New Owner Eyes Bakery for Empty Downtown Building

The Hamilton man who bought a building on a portion of the former Hansbury property says he is hoping to get a bakery to locate on the first floor of the building.

The new owner of a commercial building in downtown Hamilton says he is doing all he can to get a bakery to move into the building.

This week Michael Pallazola of Hamilton unveiled plans to spruce up the building at 227 Willow St., which is the southern part of the former Hansbury property.

The building will not be expanded upward or outward but instead given a new look on the outside.

“We’re just trying to dress it up,” said Ray Guertin, an architect from Ipswich who is working on the project.

New windows will be installed on the first floor and six new lightposts will be installed in the parking lot. The lightposts will be 14 foot tall "antique-style" lamps that will be "dark sky compliant."

The plans show a wrap-around roof overhang being added between the first and second floors and a cornice along the roofline on the top of the two-story concrete block building.

Pallazola, who owns Hi-Tech Electric, said he had originally planned to move his business into the building. It is currently housed off Western Avenue in Essex.

“I kept getting prodded – this bakery idea kept coming up,” Pallazola said.

In a poll by Hamilton-Wenham Patch, conducted on Facebook in June 2011, Patch users said the No. 1 type of businesses they wanted added to the downtown was a bakery.

And while empty retail space along Main Street in Wenham will become a pizza shop by the end of the year, earlier this year the real agent that was working to lease the space said there had been interest in possibly locating a bakery there.

The plan for the Willow Street building calls for the installation of a grease trap with the anticipation that a food use may move into the first floor.

“I really want a bakery/café in there,” Pallazola said, adding he was willing to spend the money now to install the grease traps in hope of luring a bakery.

On the top floor, Pallazola said he plans to lease the office space. There is room for up to five tenants, but a interior decorator/designer expressed interest in renting half the second floor, he said.

Other uses such as attorney and architect's office would work on the second floor, Graham said.

The building has been empty "for quite a while," according to Larry Graham of Ipswich, the project engineer. He said the plans will "spruce it up quite a bit."

There's also an empty two-family home at the front of the property, close to Willow Street. Pallazola said this week he has no immediate plans for it.

"It is all going to fit together when it is done," Pallazola said.

There is no commitment from any tenants right now, Pallazola said. And the first floor, which is about 5,000 square feet, will be divided to allow for two tenants.

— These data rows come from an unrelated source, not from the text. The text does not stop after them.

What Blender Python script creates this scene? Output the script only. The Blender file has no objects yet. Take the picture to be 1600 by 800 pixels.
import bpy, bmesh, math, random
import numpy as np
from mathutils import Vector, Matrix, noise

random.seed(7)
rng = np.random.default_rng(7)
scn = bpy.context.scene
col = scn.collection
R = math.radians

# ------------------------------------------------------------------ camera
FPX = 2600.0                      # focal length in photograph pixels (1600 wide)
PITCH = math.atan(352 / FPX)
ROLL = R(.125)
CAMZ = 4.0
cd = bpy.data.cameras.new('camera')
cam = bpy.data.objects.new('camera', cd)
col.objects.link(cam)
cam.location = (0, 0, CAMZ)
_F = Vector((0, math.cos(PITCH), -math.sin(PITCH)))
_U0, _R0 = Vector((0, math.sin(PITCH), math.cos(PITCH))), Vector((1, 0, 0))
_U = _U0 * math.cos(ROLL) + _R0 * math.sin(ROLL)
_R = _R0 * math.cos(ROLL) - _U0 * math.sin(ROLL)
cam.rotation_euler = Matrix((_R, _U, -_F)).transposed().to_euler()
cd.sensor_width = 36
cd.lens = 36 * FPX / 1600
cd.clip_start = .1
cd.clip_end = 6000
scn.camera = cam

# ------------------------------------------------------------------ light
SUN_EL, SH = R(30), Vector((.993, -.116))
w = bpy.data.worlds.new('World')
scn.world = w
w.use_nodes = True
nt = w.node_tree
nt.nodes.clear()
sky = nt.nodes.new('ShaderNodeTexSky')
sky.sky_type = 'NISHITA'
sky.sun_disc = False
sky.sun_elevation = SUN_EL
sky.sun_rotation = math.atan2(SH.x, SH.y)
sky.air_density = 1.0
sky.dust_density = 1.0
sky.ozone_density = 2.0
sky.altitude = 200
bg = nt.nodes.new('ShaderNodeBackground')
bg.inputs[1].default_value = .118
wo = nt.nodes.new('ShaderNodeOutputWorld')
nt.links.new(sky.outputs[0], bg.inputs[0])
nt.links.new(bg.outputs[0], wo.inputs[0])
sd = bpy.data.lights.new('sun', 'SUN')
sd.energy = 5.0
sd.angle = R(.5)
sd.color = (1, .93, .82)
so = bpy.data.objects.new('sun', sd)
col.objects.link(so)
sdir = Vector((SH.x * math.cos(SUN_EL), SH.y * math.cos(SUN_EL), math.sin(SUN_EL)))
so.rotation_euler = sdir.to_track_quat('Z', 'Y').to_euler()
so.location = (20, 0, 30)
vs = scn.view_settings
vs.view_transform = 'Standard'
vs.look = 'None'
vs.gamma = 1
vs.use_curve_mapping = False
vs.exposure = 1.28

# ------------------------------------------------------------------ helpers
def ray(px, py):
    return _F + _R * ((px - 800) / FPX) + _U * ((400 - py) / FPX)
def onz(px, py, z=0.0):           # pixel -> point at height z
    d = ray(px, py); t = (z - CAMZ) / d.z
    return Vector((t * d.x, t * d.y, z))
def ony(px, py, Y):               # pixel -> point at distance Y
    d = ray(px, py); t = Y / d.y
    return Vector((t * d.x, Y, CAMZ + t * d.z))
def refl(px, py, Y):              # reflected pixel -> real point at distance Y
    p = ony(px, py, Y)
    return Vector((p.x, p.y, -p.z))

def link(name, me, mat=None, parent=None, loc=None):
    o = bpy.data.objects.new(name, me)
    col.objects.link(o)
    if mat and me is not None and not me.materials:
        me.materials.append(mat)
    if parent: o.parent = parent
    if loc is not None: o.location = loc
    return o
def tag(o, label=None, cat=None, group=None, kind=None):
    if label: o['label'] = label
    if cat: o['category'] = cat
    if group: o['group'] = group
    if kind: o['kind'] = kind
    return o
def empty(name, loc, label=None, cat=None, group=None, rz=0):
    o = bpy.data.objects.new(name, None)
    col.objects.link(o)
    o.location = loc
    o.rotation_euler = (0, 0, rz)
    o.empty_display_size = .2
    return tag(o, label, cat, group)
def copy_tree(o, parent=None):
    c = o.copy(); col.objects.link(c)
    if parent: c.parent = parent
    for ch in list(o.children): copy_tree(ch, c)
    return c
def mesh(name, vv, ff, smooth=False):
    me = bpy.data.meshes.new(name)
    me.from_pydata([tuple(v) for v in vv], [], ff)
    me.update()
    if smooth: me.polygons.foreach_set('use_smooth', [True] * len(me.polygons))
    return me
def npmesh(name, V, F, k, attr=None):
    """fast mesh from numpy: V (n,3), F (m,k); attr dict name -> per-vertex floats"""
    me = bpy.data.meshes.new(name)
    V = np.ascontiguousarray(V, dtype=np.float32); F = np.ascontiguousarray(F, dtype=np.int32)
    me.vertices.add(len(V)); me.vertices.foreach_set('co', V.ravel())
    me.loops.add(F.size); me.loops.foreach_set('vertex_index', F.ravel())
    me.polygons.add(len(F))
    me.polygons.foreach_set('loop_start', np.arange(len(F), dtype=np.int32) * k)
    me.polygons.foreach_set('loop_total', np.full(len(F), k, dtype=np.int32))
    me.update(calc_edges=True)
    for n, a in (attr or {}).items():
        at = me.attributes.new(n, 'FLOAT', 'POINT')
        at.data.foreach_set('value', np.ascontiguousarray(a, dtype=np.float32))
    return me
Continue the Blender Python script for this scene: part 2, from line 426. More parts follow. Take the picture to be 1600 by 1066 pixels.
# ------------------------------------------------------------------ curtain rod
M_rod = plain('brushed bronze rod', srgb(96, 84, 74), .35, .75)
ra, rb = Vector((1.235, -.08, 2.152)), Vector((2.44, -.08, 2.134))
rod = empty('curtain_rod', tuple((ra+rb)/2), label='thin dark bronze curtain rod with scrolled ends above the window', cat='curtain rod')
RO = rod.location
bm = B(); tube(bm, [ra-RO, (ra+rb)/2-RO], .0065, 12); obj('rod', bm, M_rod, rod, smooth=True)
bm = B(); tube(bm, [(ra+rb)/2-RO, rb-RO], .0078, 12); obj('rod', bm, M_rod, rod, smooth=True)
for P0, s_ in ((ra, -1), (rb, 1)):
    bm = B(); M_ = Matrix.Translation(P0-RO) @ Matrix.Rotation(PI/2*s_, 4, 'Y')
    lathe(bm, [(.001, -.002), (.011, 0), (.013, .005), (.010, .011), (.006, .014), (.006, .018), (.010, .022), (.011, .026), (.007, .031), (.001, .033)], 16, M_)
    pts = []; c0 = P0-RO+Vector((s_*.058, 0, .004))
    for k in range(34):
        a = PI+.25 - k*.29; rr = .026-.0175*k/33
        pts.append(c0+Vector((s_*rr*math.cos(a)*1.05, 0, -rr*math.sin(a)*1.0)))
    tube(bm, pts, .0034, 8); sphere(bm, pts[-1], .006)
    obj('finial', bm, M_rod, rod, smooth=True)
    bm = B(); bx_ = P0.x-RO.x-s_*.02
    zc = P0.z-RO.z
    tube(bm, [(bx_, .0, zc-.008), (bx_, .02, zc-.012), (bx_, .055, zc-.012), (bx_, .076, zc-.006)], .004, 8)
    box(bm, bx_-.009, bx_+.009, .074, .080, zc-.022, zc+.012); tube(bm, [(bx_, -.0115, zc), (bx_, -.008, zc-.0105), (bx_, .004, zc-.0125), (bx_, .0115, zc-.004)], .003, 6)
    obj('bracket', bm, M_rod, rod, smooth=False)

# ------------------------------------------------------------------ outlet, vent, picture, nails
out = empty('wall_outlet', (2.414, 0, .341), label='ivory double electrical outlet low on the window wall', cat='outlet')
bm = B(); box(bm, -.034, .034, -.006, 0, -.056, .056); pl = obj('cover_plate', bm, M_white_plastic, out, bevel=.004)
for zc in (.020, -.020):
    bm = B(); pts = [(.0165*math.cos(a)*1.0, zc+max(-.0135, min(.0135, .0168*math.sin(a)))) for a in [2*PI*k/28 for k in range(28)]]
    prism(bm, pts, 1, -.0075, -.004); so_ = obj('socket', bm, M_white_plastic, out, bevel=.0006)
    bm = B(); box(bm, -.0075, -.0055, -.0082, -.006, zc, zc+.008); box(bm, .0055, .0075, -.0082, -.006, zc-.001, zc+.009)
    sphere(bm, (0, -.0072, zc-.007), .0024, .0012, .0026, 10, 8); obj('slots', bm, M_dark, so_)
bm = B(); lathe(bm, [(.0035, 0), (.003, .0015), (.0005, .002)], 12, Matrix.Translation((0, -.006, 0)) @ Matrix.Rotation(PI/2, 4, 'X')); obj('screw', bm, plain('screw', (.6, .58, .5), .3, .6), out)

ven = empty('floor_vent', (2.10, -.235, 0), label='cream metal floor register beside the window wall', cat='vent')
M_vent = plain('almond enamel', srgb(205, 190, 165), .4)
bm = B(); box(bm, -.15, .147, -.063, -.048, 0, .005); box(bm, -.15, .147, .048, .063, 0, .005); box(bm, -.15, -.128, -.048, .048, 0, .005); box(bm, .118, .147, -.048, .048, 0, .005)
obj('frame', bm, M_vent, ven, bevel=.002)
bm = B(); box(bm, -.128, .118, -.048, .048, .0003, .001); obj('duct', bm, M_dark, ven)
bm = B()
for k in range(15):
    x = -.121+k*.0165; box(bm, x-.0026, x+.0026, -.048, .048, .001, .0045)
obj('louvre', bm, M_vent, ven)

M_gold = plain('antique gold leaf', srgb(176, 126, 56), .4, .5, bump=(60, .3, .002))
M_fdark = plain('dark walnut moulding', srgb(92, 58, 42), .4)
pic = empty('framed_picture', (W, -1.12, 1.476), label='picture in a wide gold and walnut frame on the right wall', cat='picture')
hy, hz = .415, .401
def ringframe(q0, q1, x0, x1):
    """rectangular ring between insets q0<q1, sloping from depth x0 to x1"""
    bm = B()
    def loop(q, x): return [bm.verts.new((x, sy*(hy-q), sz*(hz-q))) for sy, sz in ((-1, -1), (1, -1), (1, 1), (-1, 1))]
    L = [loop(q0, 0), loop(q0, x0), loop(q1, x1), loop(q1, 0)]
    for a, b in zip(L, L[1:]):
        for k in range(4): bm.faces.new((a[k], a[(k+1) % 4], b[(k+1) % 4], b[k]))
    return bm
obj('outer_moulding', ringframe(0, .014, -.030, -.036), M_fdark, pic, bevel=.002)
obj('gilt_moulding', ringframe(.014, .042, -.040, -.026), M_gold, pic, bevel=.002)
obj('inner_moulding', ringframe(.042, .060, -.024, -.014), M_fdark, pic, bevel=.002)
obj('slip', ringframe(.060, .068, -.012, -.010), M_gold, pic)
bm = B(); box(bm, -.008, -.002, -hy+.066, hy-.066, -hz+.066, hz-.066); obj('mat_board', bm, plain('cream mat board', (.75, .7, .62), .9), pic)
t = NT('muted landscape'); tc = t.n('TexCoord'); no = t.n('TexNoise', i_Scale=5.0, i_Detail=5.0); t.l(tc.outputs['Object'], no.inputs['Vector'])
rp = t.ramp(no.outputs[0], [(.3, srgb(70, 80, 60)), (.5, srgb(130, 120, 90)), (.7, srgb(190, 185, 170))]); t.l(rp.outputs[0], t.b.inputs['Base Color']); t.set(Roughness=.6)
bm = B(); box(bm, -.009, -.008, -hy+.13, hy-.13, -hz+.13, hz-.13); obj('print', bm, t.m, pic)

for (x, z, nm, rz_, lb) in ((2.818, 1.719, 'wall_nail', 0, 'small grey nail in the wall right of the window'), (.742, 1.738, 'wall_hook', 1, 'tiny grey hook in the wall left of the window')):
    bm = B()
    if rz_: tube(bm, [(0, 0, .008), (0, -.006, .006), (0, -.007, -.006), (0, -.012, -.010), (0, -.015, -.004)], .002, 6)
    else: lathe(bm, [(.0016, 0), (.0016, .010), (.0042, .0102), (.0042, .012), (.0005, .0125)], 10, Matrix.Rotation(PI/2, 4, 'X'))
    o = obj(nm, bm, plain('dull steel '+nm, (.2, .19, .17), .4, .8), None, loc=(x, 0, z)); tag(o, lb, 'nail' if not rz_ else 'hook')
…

"It's not rented yet, we're having discussions," he said.

While he continues to search for tenants, he hopes to get the improvements completed by winter.

“We need to wrap the building to stop the water infiltration and get some insulation on there,” he said, later adding "I've had some possible tenants come and go because I haven't started the project."

During the Zoning Board’s review on Wednesday, about eight neighbor listened as the plans were unveiled. They were concerned about the possible impact of lights and noise on the neighborhood. But none of them offered opposition.

"This looks way cool - thanks," said Steve Ozahowski, a neighbor.

The Zoning Board of Appeals voted 3-0 to approve the project, which can get started after a 20 day appeal window passes.

Both the Zoning Board, and the Planning Board a night earlier, said the 33 parking spaces on the property meet the town's parking requirements.